Commuting Sucks. This Interactive Window Would Make It Better

Imagine an interactive window on a public bus that shows the history of the city as you drive by.

It’s a fact of life: commuting sucks. And this isn’t just hyperbole. Research links commuting to issues ranging from loneliness to obesity and one study even found that it increases the likelihood of divorce by as much as 40%.


In her project “History Travels With You,” Dutch designer Ilse Heesterbeek hopes to make the commute a little less crappy by turning the soul-sucking slog of public transportation into a fantastical history lesson. In Heesterbeek’s proposed design, a public bus is equipped with a transparent touch-screen smart window where text, graphics, video fragments, and interactive buttons offer riders a chance to learn what happened on the streets that they are driving through.

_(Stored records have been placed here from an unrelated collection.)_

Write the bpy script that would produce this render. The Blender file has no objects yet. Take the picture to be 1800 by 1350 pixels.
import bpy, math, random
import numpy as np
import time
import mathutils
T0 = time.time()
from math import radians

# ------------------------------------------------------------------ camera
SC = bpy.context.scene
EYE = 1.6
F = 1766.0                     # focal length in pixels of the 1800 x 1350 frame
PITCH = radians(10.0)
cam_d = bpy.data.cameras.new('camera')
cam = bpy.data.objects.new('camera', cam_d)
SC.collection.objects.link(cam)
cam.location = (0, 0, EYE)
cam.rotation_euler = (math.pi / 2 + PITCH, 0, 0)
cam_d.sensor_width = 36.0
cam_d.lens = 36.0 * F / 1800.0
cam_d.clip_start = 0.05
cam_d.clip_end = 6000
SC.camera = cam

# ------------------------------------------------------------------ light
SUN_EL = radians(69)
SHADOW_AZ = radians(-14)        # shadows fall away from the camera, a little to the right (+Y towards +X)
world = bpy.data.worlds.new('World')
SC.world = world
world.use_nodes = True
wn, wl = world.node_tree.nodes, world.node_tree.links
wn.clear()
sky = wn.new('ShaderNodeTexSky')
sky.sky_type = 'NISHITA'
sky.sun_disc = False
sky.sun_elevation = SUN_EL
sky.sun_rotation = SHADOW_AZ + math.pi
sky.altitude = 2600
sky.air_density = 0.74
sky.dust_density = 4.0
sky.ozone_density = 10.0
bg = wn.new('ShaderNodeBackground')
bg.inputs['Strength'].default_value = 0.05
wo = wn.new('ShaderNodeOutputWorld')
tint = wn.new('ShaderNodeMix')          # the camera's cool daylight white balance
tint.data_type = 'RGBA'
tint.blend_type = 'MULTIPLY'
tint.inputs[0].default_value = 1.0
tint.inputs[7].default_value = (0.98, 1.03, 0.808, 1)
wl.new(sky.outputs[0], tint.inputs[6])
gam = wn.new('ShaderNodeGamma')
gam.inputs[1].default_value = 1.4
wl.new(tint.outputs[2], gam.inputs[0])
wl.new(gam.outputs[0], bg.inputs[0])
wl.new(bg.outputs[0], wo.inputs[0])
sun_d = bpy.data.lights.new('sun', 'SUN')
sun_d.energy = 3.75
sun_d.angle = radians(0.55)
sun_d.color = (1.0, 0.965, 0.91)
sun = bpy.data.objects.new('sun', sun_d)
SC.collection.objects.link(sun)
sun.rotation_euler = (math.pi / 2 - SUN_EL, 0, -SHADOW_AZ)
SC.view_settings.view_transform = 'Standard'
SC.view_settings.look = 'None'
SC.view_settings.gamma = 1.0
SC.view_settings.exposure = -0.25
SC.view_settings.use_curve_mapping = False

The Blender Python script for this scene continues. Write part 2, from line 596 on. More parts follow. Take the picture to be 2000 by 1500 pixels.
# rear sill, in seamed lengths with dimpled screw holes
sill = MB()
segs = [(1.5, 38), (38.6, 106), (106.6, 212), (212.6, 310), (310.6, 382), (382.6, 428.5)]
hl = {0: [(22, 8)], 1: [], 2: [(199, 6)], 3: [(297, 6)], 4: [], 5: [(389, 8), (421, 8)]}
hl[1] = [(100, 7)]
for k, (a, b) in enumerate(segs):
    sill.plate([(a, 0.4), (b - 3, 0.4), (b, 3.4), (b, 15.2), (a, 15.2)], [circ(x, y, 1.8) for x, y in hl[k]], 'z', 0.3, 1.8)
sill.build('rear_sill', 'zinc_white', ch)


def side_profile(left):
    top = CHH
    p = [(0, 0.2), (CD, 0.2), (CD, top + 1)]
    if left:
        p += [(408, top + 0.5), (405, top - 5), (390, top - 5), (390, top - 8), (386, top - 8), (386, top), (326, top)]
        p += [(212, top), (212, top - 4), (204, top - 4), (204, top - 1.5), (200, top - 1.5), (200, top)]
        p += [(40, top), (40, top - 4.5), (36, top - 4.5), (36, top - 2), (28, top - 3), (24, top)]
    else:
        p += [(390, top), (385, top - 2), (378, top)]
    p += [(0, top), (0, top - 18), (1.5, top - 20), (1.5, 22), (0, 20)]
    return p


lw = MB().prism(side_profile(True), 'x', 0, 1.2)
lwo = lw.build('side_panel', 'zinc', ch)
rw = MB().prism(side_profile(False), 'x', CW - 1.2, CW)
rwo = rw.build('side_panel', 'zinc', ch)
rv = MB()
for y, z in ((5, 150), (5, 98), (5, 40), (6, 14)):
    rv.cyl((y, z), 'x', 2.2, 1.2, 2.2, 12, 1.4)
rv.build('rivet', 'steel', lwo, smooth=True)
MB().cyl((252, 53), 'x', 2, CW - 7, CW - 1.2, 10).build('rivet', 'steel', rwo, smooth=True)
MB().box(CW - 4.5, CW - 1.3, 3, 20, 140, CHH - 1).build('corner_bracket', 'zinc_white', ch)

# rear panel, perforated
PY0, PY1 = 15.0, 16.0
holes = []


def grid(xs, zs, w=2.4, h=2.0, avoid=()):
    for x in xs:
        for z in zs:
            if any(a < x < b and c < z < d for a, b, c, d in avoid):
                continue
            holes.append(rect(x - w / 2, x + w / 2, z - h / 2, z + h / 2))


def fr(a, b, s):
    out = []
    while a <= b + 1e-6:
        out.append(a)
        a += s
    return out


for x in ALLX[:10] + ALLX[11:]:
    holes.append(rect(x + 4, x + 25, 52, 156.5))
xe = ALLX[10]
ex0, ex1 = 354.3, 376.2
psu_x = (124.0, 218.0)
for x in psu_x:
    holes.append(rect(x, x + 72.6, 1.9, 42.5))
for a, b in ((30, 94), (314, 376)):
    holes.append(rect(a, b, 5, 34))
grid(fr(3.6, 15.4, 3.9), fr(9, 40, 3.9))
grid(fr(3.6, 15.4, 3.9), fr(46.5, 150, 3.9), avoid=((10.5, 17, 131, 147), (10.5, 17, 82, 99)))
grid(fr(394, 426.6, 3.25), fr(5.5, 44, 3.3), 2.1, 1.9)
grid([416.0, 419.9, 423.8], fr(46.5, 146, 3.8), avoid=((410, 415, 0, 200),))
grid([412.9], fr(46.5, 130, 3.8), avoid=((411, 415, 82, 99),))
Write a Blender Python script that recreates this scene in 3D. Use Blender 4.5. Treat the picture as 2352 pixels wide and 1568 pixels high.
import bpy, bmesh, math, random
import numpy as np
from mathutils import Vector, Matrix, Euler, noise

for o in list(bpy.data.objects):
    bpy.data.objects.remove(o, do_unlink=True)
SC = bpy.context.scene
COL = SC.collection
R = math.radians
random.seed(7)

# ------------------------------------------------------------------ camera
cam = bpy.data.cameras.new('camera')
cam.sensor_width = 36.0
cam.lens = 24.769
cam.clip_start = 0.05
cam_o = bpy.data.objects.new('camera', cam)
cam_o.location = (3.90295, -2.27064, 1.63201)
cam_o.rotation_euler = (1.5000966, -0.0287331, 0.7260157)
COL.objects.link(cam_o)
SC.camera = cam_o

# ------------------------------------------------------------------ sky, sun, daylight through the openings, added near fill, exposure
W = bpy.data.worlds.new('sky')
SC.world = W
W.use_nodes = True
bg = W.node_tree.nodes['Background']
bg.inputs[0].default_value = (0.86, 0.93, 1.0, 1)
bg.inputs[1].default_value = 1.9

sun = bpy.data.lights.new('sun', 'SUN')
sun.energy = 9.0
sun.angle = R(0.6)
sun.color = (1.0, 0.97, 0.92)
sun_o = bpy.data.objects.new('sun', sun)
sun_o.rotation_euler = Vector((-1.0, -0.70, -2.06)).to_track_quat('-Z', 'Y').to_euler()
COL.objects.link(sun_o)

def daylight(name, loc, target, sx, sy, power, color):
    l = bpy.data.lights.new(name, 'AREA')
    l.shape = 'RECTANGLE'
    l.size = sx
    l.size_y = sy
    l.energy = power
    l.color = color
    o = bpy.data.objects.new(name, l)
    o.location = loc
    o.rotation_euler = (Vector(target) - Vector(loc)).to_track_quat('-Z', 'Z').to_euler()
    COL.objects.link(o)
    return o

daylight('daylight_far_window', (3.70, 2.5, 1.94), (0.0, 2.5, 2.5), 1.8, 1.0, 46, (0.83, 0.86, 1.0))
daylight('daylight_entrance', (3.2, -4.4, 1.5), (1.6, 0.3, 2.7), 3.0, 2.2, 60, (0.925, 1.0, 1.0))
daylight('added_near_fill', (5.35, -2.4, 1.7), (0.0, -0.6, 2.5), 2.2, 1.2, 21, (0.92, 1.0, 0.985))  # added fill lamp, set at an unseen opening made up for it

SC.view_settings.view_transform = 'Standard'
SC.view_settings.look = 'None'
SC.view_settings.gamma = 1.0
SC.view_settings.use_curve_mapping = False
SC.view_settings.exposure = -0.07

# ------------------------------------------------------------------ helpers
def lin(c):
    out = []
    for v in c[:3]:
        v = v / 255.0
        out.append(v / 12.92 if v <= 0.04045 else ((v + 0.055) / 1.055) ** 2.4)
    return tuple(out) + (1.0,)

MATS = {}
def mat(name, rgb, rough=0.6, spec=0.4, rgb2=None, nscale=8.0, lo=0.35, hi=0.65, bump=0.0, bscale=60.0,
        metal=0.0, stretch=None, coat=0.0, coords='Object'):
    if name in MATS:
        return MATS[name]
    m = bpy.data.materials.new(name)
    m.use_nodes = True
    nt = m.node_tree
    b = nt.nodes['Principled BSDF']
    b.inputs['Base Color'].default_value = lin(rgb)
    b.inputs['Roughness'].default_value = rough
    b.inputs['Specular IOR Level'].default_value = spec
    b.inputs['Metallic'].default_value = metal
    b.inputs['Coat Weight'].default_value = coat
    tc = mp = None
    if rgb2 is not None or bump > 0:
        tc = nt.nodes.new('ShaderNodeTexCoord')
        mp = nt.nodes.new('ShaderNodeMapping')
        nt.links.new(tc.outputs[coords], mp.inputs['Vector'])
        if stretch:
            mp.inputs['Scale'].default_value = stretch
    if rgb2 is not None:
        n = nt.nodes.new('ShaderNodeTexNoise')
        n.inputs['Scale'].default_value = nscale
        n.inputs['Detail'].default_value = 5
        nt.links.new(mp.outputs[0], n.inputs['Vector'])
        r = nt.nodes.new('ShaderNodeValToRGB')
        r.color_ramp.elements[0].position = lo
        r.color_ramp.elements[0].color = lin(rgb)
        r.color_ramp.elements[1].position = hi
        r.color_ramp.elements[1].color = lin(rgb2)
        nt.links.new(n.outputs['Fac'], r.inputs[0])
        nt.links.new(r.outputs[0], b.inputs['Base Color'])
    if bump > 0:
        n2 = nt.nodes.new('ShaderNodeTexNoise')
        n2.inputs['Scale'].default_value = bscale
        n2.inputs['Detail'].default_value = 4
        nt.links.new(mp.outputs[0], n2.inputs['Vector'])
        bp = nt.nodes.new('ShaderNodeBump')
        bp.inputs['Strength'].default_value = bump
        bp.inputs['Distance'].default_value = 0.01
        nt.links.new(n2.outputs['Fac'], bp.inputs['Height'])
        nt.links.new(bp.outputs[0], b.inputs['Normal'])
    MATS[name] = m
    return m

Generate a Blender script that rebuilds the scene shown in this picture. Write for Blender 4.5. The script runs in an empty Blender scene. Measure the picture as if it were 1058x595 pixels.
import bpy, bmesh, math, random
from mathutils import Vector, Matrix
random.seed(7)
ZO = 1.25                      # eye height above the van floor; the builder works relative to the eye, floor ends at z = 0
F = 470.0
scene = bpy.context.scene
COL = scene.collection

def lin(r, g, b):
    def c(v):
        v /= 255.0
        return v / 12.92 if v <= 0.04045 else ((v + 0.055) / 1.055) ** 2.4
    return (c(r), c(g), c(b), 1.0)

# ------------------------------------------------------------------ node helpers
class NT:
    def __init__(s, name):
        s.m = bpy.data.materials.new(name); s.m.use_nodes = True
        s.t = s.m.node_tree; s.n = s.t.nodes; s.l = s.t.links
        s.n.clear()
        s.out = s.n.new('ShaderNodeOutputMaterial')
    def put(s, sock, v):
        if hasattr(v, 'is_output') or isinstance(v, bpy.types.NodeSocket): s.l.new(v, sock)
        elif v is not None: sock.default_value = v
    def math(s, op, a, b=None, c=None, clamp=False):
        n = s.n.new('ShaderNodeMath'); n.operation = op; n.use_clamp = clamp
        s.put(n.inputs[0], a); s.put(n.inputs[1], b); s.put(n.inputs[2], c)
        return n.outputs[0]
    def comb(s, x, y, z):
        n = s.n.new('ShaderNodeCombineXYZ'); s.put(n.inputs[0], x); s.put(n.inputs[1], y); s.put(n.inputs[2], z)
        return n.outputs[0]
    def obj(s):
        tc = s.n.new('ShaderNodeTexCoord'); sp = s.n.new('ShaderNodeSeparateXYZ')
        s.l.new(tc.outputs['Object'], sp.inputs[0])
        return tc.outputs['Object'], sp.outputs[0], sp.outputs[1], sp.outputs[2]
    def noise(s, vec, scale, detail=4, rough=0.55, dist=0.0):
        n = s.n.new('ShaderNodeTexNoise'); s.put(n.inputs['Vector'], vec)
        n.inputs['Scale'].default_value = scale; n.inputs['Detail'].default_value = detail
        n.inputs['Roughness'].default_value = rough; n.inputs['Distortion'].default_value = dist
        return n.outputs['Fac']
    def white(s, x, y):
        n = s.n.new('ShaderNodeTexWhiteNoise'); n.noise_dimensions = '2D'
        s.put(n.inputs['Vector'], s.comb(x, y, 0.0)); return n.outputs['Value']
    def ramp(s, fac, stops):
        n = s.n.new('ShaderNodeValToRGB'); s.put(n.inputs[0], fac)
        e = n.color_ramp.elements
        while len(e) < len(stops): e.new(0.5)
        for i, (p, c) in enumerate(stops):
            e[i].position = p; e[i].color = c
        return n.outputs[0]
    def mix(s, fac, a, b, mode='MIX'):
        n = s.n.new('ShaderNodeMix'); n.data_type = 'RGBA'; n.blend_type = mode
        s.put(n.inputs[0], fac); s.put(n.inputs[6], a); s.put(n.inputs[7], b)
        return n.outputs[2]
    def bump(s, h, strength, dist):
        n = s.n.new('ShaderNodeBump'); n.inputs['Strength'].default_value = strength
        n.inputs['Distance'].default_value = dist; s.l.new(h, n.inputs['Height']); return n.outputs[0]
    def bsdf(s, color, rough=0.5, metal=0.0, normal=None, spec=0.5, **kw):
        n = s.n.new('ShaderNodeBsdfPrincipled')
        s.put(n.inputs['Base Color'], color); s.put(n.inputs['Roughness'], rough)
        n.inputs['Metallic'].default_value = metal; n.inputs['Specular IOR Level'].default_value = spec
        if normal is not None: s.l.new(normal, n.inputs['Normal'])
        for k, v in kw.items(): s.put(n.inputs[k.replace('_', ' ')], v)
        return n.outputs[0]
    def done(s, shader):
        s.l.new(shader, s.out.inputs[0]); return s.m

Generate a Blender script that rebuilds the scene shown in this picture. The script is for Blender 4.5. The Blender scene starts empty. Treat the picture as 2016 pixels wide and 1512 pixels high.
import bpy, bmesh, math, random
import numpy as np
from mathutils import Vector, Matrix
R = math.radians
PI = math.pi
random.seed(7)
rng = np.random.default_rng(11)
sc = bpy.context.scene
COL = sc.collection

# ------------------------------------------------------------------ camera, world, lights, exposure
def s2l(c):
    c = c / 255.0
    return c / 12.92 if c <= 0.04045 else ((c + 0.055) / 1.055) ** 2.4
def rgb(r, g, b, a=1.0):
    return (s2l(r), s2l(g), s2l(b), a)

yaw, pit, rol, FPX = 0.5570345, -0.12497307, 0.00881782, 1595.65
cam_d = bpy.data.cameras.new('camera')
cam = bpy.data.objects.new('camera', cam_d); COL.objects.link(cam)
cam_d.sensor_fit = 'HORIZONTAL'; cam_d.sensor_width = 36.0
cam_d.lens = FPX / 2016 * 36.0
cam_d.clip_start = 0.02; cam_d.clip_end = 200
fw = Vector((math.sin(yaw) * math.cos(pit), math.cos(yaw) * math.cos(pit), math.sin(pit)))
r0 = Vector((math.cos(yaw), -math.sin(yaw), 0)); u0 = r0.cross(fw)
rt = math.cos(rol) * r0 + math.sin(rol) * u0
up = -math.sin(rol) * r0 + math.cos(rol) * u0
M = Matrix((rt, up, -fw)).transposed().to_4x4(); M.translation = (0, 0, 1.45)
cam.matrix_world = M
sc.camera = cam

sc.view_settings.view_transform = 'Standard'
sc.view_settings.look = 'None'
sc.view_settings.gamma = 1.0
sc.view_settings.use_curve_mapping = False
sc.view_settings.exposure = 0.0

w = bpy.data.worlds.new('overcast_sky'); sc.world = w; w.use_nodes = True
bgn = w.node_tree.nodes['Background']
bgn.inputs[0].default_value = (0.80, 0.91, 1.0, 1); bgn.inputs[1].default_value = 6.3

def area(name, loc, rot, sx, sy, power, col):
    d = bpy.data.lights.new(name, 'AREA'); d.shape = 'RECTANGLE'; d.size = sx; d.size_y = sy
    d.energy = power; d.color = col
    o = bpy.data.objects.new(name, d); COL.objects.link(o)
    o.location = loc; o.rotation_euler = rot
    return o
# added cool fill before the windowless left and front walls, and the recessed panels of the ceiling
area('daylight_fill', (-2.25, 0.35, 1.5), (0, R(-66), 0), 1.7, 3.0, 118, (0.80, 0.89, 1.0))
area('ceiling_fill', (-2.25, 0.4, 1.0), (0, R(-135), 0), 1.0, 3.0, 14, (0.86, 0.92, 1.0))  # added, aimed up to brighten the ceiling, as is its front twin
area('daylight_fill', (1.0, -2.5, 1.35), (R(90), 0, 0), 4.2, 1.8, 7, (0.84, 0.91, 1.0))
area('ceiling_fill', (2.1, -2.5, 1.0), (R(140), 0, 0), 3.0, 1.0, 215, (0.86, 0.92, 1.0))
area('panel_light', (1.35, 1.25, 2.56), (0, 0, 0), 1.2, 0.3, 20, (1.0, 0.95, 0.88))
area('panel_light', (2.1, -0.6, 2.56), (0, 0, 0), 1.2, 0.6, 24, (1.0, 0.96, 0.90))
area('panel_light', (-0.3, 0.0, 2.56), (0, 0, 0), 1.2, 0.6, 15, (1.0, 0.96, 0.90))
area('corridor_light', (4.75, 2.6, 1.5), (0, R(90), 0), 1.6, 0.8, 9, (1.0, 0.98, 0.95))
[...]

You could be staring out the bus window, mulling over your grocery list, when suddenly, a sepia-tinted herd of cows appears on the sidewalk. Whoa! Or maybe knights in shining armor climb out of a painting recreating what this drab street looked like hundreds of years ago. A hot air balloon might descend from the heavens and present a black-and-white map of the bus route in 1959, while a man pushing a wheelbarrow of coal runs alongside the bus. These images are animated so that they coincide with your moving reality, coming to life just as you pass key spots in the city.

“The design gives bus passengers the opportunity to see the contrasts or similarities between the history of a place and the current situation of the location itself, and to discover links themselves,” Heesterbeek says of the project, which was her thesis at Eindhoven Design Academy,

The concept encourages you to take on the mindset of being tourist in your own city she says: “Not to long nostalgically for the past, but to take the stories with you in your journey, and to understand and read the environment as it now appears, so that you feel more connected with this environment.”

Just imagine feeling connected with your environment while commuting instead of wanting to escape it as fast as humanly possible.